EDitorial ± 31-Jul-2006

On Returning From Badminton

That familiar Cyberman stomp noise (thank you BBC website, thank you Bluetooth) echoed from my trouser pocket this morning, alerting me to a new text message --- I tell ya, it's the future. Using only 10% of the standard SMS ration, it said: BADDERS CE SOIR? Been a while, and thankfully cooler today, so allons-y.

Two competitive and sweaty games later, honours even and a Ribena Light downed, drove back listening to the uber-positive sounds of MJ Hibbett and turned into the road. Expect no space, they say, and you won't be disappointed. Even had a letter through the door today about a council meeting in mid August to consider a controversial dropped kerb, a few doors up, that's a tad wider than it has a right to be. This is a "very unfair situation", so it says.

Sure enough, lots of Smart car slots, little else, so up I go to turn around. Hang on, what's that, just outside my very own dwelling?

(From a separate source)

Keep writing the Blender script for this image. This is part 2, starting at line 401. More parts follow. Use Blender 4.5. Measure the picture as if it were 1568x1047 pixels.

Jerry: What about your father's car?
George: No, no, no. Out of the question. I was over there today. He's got the good spot in front of the good building in the good neighbourhood. I know he's not gonna wanna move.
Jerry: Are you serious?
George: You don't know what that spot means to him. Once he gets it, he doesn't go out for weeks.
--- Seinfeld, The Handicap Spot

Yep, I landed Frank Costanza's coveted spot, and it feels as sweet as Willy Wonka's factory floor.